## To do:
Write the data out again, exactly as given.

## Collected data:
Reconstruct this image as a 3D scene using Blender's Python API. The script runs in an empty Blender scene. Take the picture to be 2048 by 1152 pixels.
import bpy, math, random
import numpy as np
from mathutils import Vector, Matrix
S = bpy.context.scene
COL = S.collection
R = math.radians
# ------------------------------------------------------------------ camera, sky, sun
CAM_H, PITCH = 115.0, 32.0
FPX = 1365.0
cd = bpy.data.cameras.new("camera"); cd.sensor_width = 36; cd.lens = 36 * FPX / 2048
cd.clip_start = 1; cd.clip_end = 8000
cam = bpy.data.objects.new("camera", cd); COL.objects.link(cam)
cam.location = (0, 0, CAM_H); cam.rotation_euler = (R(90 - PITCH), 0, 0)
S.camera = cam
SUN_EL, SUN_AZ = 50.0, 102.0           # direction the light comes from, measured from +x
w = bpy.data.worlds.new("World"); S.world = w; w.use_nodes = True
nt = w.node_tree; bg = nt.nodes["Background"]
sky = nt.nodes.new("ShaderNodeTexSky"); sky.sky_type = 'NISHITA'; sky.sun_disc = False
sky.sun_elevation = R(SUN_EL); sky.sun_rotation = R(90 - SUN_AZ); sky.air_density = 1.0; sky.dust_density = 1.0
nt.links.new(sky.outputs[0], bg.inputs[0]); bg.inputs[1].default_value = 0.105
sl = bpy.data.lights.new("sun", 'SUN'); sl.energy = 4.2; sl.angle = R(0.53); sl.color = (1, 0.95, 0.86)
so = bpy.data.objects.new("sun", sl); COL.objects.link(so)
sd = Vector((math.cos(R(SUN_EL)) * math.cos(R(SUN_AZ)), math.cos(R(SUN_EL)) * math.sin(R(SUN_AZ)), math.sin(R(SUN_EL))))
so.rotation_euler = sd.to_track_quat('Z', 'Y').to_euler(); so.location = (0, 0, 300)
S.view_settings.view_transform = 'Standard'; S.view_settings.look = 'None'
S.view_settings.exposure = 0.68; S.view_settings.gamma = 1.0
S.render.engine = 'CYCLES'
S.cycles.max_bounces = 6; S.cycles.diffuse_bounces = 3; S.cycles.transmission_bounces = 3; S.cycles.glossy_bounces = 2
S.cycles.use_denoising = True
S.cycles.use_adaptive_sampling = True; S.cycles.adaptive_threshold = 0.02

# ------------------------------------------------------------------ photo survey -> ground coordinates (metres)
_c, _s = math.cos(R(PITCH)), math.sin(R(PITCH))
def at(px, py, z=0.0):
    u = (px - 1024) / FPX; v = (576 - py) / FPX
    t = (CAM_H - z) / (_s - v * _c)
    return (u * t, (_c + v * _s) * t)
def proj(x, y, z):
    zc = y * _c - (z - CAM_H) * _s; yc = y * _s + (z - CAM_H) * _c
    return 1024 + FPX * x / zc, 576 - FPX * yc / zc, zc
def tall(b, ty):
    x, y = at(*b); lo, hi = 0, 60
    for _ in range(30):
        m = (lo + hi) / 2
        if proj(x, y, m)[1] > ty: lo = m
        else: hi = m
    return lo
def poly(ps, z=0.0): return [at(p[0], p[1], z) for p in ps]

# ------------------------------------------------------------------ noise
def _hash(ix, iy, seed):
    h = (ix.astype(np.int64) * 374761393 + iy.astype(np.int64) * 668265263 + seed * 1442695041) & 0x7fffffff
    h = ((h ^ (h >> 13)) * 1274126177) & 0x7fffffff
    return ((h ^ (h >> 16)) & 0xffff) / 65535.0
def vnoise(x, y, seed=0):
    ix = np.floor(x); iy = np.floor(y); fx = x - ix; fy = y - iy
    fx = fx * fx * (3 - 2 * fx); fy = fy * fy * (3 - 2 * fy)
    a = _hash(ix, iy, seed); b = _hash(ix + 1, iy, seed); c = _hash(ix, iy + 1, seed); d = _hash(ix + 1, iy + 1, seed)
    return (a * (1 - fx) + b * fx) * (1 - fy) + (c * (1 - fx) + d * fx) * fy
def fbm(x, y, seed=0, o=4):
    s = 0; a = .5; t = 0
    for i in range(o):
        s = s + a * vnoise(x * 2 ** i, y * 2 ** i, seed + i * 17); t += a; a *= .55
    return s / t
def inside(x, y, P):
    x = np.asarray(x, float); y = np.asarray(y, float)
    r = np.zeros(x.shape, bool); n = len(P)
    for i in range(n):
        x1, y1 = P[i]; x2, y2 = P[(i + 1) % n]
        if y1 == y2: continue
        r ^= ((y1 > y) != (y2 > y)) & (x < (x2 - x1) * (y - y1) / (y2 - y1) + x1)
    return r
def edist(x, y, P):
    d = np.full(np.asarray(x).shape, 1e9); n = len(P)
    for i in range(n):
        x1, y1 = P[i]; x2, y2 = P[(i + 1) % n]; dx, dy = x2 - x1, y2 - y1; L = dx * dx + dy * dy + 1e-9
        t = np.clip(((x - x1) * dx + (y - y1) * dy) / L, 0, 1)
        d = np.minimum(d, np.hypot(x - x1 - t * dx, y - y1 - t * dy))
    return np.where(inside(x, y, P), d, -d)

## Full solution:
Reconstruct this image as a 3D scene using Blender's Python API. The script runs in an empty Blender scene. Take the picture to be 2048 by 1152 pixels.
import bpy, math, random
import numpy as np
from mathutils import Vector, Matrix
S = bpy.context.scene
COL = S.collection
R = math.radians
# ------------------------------------------------------------------ camera, sky, sun
CAM_H, PITCH = 115.0, 32.0
FPX = 1365.0
cd = bpy.data.cameras.new("camera"); cd.sensor_width = 36; cd.lens = 36 * FPX / 2048
cd.clip_start = 1; cd.clip_end = 8000
cam = bpy.data.objects.new("camera", cd); COL.objects.link(cam)
cam.location = (0, 0, CAM_H); cam.rotation_euler = (R(90 - PITCH), 0, 0)
S.camera = cam
SUN_EL, SUN_AZ = 50.0, 102.0           # direction the light comes from, measured from +x
w = bpy.data.worlds.new("World"); S.world = w; w.use_nodes = True
nt = w.node_tree; bg = nt.nodes["Background"]
sky = nt.nodes.new("ShaderNodeTexSky"); sky.sky_type = 'NISHITA'; sky.sun_disc = False
sky.sun_elevation = R(SUN_EL); sky.sun_rotation = R(90 - SUN_AZ); sky.air_density = 1.0; sky.dust_density = 1.0
nt.links.new(sky.outputs[0], bg.inputs[0]); bg.inputs[1].default_value = 0.105
sl = bpy.data.lights.new("sun", 'SUN'); sl.energy = 4.2; sl.angle = R(0.53); sl.color = (1, 0.95, 0.86)
so = bpy.data.objects.new("sun", sl); COL.objects.link(so)
sd = Vector((math.cos(R(SUN_EL)) * math.cos(R(SUN_AZ)), math.cos(R(SUN_EL)) * math.sin(R(SUN_AZ)), math.sin(R(SUN_EL))))
so.rotation_euler = sd.to_track_quat('Z', 'Y').to_euler(); so.location = (0, 0, 300)
S.view_settings.view_transform = 'Standard'; S.view_settings.look = 'None'
S.view_settings.exposure = 0.68; S.view_settings.gamma = 1.0
S.render.engine = 'CYCLES'
S.cycles.max_bounces = 6; S.cycles.diffuse_bounces = 3; S.cycles.transmission_bounces = 3; S.cycles.glossy_bounces = 2
S.cycles.use_denoising = True
S.cycles.use_adaptive_sampling = True; S.cycles.adaptive_threshold = 0.02

# ------------------------------------------------------------------ photo survey -> ground coordinates (metres)
_c, _s = math.cos(R(PITCH)), math.sin(R(PITCH))
def at(px, py, z=0.0):
    u = (px - 1024) / FPX; v = (576 - py) / FPX
    t = (CAM_H - z) / (_s - v * _c)
    return (u * t, (_c + v * _s) * t)
def proj(x, y, z):
    zc = y * _c - (z - CAM_H) * _s; yc = y * _s + (z - CAM_H) * _c
    return 1024 + FPX * x / zc, 576 - FPX * yc / zc, zc
def tall(b, ty):
    x, y = at(*b); lo, hi = 0, 60
    for _ in range(30):
        m = (lo + hi) / 2
        if proj(x, y, m)[1] > ty: lo = m
        else: hi = m
    return lo
def poly(ps, z=0.0): return [at(p[0], p[1], z) for p in ps]

# ------------------------------------------------------------------ noise
def _hash(ix, iy, seed):
    h = (ix.astype(np.int64) * 374761393 + iy.astype(np.int64) * 668265263 + seed * 1442695041) & 0x7fffffff
    h = ((h ^ (h >> 13)) * 1274126177) & 0x7fffffff
    return ((h ^ (h >> 16)) & 0xffff) / 65535.0
def vnoise(x, y, seed=0):
    ix = np.floor(x); iy = np.floor(y); fx = x - ix; fy = y - iy
    fx = fx * fx * (3 - 2 * fx); fy = fy * fy * (3 - 2 * fy)
    a = _hash(ix, iy, seed); b = _hash(ix + 1, iy, seed); c = _hash(ix, iy + 1, seed); d = _hash(ix + 1, iy + 1, seed)
    return (a * (1 - fx) + b * fx) * (1 - fy) + (c * (1 - fx) + d * fx) * fy
def fbm(x, y, seed=0, o=4):
    s = 0; a = .5; t = 0
    for i in range(o):
        s = s + a * vnoise(x * 2 ** i, y * 2 ** i, seed + i * 17); t += a; a *= .55
    return s / t
def inside(x, y, P):
    x = np.asarray(x, float); y = np.asarray(y, float)
    r = np.zeros(x.shape, bool); n = len(P)
    for i in range(n):
        x1, y1 = P[i]; x2, y2 = P[(i + 1) % n]
        if y1 == y2: continue
        r ^= ((y1 > y) != (y2 > y)) & (x < (x2 - x1) * (y - y1) / (y2 - y1) + x1)
    return r
def edist(x, y, P):
    d = np.full(np.asarray(x).shape, 1e9); n = len(P)
    for i in range(n):
        x1, y1 = P[i]; x2, y2 = P[(i + 1) % n]; dx, dy = x2 - x1, y2 - y1; L = dx * dx + dy * dy + 1e-9
        t = np.clip(((x - x1) * dx + (y - y1) * dy) / L, 0, 1)
        d = np.minimum(d, np.hypot(x - x1 - t * dx, y - y1 - t * dy))
    return np.where(inside(x, y, P), d, -d)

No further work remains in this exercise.